The Debit/Credit columns reflect a "worksheet only" entry that will be used to process the elimination of the $400,000 Investment account against the $300,000 equity of the subsidiary ($200,000 capital stock and $100,000 retained earnings). The "purchase differential" is then allocated to land ($35,000 to increase to fair value) and goodwill ($65,000). Adding across all of the columns produces the consolidated amounts that correspond to the values shown in the consolidated balance sheet.
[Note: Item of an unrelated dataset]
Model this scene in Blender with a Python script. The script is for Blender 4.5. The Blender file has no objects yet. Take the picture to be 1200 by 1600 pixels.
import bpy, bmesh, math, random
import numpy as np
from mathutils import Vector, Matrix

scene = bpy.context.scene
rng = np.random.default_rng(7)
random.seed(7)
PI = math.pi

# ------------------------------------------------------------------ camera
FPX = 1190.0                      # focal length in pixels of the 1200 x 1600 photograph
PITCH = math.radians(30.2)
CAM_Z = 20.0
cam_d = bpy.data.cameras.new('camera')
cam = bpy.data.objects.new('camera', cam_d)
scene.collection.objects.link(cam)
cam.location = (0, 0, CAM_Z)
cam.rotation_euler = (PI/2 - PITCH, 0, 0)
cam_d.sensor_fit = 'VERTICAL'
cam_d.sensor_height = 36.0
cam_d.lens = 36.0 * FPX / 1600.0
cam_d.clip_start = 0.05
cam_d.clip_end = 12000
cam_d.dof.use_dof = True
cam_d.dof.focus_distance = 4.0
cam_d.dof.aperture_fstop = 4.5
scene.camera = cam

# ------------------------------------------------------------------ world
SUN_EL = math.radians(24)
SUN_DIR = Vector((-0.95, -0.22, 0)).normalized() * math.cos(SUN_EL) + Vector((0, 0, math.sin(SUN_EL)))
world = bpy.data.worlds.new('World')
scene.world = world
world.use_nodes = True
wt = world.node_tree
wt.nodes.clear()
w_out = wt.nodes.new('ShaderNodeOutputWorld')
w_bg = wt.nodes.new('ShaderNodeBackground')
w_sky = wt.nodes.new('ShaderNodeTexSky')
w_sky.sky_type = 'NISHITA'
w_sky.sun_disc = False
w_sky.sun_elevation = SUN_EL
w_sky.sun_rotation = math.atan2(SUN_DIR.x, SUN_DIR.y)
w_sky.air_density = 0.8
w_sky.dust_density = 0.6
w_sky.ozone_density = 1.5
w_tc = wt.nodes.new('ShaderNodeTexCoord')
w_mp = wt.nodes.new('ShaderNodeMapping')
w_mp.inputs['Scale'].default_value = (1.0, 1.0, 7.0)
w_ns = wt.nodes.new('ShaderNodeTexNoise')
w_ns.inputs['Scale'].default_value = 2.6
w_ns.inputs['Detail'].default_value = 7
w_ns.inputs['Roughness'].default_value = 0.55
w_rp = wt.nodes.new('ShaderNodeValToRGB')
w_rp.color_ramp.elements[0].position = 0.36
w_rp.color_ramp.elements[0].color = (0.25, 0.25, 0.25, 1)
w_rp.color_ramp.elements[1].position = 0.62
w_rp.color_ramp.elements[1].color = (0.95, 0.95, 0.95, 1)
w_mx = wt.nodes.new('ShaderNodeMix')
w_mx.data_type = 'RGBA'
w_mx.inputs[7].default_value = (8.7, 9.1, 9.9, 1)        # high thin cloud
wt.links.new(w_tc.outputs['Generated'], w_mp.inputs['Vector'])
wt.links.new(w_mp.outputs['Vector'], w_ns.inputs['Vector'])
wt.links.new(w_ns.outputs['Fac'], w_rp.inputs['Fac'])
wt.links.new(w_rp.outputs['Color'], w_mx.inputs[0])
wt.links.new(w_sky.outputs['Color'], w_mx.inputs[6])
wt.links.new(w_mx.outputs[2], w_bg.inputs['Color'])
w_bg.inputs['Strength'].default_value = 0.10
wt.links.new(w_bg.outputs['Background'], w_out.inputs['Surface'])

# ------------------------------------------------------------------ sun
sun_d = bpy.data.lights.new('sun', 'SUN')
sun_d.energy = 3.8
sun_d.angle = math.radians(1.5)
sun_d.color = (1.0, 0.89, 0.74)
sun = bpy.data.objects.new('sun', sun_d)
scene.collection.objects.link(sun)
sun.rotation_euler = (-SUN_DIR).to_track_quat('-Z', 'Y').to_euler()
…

Consolidated Balance Sheet
Consolidated Spreadsheet

In summary, understand that the consolidated balance sheet on the date of the acquisition encompasses the assets (excluding the investment account), liabilities, and equity of the parent at their dollar amounts reflected on the parent's books, along with the assets (including goodwill) and liabilities of the sub adjusted to their fair values. In the event one of the affiliated companies owes money to the other (i.e., there are intercompany payables/receivables), great care must be taken to also eliminate those accounts from consolidated reports. It would be highly inappropriate to show amounts that are in essence owed to yourself as an asset!

INCOME STATEMENT:
 
Be aware that the income statements of the parent and sub will be consolidated post-acquisition. That is, in future months, quarters, and years, the consolidated income statement will reflect the revenues and expenses of both the parent and sub added together. This process is ordinarily straightforward. But, an occasional wrinkle will arise. For instance, if the parent paid a premium in the acquisition for depreciable assets and/or inventory, the amount of consolidated depreciation expense and/or cost of goods sold may need to be tweaked to reflect alternative amounts based on values included in the consolidated balance sheet. And, if the parent and sub have done business with one another, adjustments will be needed to avoid reporting intercompany transactions. Internal transactions between affiliates should not be reported as actual sales.